**Given instruction**
Return the first line, the line containing "NR = np.random.default_rng(11)", and every line between them, exactly as they stand.

**Data listing**
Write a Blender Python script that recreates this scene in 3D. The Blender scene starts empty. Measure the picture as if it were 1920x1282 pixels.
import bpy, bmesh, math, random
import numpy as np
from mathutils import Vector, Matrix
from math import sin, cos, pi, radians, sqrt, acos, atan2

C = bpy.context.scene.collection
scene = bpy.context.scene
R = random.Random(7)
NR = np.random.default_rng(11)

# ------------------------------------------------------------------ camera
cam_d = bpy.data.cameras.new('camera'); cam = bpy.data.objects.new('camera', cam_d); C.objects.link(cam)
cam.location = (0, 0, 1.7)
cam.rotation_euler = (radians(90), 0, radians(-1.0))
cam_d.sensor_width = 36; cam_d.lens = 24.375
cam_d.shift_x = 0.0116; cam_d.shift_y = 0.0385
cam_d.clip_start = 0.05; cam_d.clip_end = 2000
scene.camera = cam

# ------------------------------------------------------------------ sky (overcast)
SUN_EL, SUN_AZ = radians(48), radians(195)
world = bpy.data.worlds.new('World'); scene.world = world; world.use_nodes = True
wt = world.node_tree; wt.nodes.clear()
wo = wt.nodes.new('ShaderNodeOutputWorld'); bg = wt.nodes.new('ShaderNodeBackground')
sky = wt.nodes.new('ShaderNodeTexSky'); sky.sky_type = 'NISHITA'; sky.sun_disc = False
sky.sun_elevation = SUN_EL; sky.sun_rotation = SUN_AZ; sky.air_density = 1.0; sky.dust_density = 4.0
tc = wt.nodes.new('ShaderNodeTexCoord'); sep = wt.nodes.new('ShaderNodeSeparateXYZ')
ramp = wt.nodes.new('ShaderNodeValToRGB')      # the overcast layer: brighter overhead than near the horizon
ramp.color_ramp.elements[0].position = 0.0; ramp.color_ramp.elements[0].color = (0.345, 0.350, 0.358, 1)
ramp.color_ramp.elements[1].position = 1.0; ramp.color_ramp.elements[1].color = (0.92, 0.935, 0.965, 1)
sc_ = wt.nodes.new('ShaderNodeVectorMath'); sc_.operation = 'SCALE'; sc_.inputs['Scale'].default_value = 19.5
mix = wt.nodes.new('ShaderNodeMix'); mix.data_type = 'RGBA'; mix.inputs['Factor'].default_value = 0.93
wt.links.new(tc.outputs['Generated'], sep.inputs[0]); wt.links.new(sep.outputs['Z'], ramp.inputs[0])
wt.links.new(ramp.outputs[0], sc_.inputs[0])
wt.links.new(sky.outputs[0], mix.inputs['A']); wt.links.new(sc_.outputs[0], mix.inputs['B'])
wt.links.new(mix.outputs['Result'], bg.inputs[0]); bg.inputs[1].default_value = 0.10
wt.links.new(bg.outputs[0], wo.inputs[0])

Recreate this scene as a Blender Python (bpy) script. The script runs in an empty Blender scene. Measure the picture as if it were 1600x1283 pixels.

**Response**
Write a Blender Python script that recreates this scene in 3D. The Blender scene starts empty. Measure the picture as if it were 1920x1282 pixels.
import bpy, bmesh, math, random
import numpy as np
from mathutils import Vector, Matrix
from math import sin, cos, pi, radians, sqrt, acos, atan2

C = bpy.context.scene.collection
scene = bpy.context.scene
R = random.Random(7)
NR = np.random.default_rng(11)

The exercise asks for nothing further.